** start **
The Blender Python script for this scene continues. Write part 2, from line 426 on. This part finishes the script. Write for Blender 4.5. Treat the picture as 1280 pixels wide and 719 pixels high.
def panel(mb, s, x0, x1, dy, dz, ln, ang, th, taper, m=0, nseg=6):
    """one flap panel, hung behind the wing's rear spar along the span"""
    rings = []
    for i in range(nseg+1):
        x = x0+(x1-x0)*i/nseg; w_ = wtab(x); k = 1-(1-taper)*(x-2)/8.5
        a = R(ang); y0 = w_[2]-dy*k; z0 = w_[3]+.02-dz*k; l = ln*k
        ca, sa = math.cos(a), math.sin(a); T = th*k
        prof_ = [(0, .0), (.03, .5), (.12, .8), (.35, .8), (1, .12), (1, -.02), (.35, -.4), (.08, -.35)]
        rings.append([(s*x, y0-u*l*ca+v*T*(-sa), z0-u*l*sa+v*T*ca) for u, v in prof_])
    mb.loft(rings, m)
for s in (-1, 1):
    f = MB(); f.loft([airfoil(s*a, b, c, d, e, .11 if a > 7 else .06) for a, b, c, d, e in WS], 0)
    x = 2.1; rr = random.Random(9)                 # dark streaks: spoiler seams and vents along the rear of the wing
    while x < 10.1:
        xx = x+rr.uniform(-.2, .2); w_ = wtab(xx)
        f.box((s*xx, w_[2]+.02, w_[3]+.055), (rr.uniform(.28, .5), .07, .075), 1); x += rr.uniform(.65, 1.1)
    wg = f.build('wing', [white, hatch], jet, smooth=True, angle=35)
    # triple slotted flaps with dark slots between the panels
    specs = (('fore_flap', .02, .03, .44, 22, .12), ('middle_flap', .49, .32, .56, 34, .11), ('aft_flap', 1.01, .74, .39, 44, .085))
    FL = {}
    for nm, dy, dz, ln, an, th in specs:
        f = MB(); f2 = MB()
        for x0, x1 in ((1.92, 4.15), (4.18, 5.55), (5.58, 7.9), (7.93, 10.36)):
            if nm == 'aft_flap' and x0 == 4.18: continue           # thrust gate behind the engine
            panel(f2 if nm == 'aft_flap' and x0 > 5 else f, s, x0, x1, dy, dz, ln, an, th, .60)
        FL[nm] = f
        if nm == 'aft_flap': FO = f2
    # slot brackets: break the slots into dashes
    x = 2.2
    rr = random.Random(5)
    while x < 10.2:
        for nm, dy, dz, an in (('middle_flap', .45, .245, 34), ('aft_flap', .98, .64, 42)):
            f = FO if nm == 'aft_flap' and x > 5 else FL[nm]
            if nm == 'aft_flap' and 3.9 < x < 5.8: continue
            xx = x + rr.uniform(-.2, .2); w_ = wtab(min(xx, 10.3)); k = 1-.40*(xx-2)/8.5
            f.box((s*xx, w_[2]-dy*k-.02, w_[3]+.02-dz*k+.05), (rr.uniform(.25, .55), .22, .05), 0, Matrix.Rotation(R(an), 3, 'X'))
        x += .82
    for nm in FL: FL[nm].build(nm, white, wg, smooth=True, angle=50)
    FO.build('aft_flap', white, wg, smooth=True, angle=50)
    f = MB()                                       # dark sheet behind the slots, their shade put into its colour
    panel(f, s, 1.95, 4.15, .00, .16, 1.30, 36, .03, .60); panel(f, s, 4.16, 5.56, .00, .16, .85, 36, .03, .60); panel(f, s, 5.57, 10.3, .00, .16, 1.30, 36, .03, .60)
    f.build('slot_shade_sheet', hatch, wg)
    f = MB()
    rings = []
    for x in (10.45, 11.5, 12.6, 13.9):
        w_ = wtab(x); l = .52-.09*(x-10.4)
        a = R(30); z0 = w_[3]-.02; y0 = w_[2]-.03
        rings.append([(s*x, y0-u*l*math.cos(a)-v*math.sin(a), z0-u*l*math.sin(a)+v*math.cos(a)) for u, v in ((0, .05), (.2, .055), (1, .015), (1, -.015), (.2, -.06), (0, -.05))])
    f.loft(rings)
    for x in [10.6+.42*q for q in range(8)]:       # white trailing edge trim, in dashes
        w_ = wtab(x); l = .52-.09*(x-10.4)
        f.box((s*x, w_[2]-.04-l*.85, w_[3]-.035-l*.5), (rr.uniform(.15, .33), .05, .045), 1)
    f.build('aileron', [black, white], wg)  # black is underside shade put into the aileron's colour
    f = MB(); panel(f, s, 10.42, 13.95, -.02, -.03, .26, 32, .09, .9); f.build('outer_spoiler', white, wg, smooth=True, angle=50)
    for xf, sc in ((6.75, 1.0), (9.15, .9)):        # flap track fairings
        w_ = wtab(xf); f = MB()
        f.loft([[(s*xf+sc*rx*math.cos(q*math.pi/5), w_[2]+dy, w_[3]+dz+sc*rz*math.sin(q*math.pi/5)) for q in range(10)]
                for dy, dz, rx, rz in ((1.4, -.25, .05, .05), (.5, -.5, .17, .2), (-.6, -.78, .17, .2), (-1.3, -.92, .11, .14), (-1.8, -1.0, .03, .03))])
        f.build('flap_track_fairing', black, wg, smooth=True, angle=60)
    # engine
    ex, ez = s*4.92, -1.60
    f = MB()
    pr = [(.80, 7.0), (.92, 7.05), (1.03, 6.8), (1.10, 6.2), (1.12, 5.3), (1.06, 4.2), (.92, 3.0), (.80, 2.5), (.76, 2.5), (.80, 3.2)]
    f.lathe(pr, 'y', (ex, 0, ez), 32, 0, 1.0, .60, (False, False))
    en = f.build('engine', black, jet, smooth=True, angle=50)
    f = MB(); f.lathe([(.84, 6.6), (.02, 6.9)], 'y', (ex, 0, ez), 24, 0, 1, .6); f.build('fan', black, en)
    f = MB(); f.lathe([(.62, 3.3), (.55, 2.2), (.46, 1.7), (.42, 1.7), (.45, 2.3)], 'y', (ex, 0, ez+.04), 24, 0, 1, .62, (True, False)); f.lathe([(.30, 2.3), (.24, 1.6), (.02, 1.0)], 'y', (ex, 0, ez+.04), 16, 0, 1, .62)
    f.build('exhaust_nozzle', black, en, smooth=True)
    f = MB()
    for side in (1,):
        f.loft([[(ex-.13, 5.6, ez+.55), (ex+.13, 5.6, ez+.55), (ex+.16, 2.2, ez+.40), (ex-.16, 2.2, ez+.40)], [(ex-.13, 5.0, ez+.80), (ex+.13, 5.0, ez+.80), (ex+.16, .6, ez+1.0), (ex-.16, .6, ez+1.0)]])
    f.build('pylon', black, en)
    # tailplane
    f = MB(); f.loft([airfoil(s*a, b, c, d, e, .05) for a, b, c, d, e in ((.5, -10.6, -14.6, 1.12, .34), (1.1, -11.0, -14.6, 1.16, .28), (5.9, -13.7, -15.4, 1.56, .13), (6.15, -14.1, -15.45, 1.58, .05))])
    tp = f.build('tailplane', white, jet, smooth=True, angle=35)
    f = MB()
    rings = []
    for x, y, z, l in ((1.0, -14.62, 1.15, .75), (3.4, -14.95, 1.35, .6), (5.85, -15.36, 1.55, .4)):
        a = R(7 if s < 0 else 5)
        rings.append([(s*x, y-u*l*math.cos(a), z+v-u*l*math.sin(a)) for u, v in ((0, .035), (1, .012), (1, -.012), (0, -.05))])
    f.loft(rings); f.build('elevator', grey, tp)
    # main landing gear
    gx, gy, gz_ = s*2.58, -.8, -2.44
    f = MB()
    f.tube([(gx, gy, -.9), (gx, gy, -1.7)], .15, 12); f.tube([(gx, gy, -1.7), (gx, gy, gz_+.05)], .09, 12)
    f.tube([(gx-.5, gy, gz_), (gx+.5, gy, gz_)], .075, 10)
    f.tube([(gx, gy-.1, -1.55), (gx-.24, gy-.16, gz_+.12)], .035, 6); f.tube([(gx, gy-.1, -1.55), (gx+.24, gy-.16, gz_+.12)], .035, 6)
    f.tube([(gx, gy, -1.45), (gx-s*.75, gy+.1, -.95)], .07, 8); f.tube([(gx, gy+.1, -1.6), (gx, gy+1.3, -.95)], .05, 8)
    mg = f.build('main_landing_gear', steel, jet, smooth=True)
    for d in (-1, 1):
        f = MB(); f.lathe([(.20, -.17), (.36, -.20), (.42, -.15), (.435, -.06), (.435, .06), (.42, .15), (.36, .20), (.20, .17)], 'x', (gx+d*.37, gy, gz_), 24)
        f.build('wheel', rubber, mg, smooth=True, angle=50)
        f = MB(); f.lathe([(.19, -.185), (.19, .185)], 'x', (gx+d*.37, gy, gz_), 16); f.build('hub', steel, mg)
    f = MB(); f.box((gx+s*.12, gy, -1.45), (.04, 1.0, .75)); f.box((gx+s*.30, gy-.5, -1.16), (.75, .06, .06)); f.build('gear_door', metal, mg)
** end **
Give again, word for word, only the lines running from the line with "en = f.build('engine', black, jet, smooth=True, angle=50)" through the line with "(ex-.16, .6, ez+1.0)]])"; include both of those lines.

    en = f.build('engine', black, jet, smooth=True, angle=50)
    f = MB(); f.lathe([(.84, 6.6), (.02, 6.9)], 'y', (ex, 0, ez), 24, 0, 1, .6); f.build('fan', black, en)
    f = MB(); f.lathe([(.62, 3.3), (.55, 2.2), (.46, 1.7), (.42, 1.7), (.45, 2.3)], 'y', (ex, 0, ez+.04), 24, 0, 1, .62, (True, False)); f.lathe([(.30, 2.3), (.24, 1.6), (.02, 1.0)], 'y', (ex, 0, ez+.04), 16, 0, 1, .62)
    f.build('exhaust_nozzle', black, en, smooth=True)
    f = MB()
    for side in (1,):
        f.loft([[(ex-.13, 5.6, ez+.55), (ex+.13, 5.6, ez+.55), (ex+.16, 2.2, ez+.40), (ex-.16, 2.2, ez+.40)], [(ex-.13, 5.0, ez+.80), (ex+.13, 5.0, ez+.80), (ex+.16, .6, ez+1.0), (ex-.16, .6, ez+1.0)]])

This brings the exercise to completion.